Akkoord, de Nederlanders hebben hun redenen. De amnestiewet uit 2012, die Bouterse vrijwaart van vervolging om zijn aandeel in de Decembermoorden, is een aanfluiting van alle internationale rechtsregels. En Bouterse heeft in Nederland inderdaad nog een celstraf uit te zitten wegens drugssmokkel. Maar wanneer Nederland bij hoog en laag blijft beweren dat het Suriname als een bevriende natie ziet, dan moet het ook het democratisch gekozen hoofd van die bevriende natie kunnen feliciteren met zijn herverkiezing. Al was het maar uit respect voor die 120.000 Surinamers, inwoners van een bevriende natie, die op de partij van Desi Bouterse hebben gestemd. Wat hun volste, democratische recht is.
“Felicitaties zijn niet aan de orde, wegens de gekende redenen”, volstond de officiële reactie van Noorman achteraf. Waarna de intussen grijsgedraaide mantra volgde over de zogezegd ‘zakelijke en betrokken relatie’ die Den Haag met Paramaribo probeert te hebben. Hoe geloofwaardig is die diplomatieke spreidstand nog? Als je écht een zakelijke relatie nastreeft, dan moet een zakelijke handdruk na de herverkiezing van het staatshoofd toch wel kunnen, niet? Zo’n handdruk kon een jaar geleden nog wel, toen Bouterse de geloofsbrieven van Noorman in ontvangst nam. Waarom dan nu niet meer?

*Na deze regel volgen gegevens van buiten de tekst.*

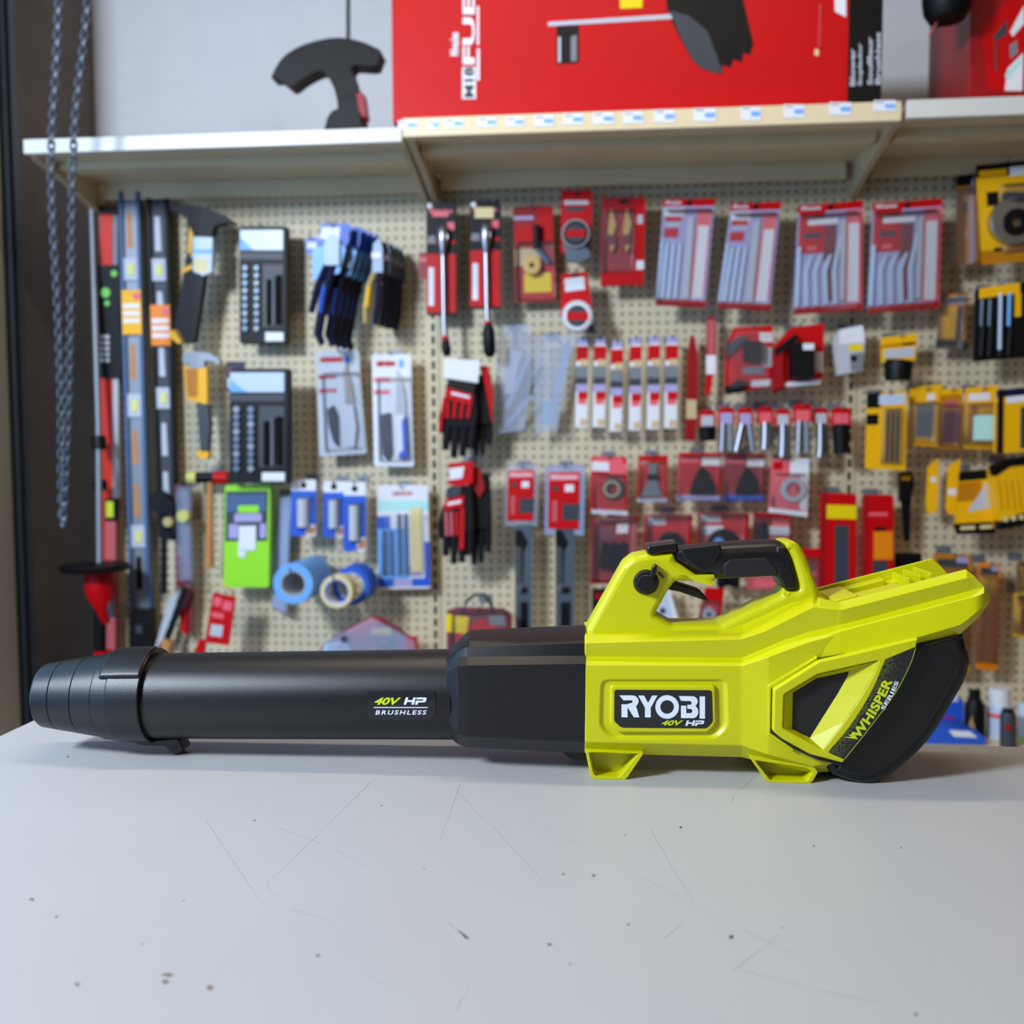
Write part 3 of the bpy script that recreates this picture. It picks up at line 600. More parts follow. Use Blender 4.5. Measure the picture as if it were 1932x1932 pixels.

Natuurlijk waren ze in Den Haag dolblij geweest indien Bouterse de verkiezingen had verloren. Met deze president nog minstens vijf jaar langer aan de macht, blijft de relatie een erg ongemakkelijke. Al heeft Nederland dat met dit soort kinderachtige (re) acties ook voor een deel aan zichzelf te danken. Want had Noorman kort maar krachtig de hand van Bouterse geschud, dan had daar amper een haan naar gekraaid.
Twee jaar geleden interviewde Parbode ambassadeur Noorman, die toen net in Paramaribo was aangekomen. “Mocht ik president Bouterse tegen het lijf lopen, dan ga ik hem niet uit de weg”, zei de diplomaat toen. Nu blijkt het ministerie van Buitenlandse Zaken in Den Haag – van wie Noorman zijn instructies krijgt – daar toch niet zo makkelijk over te denken.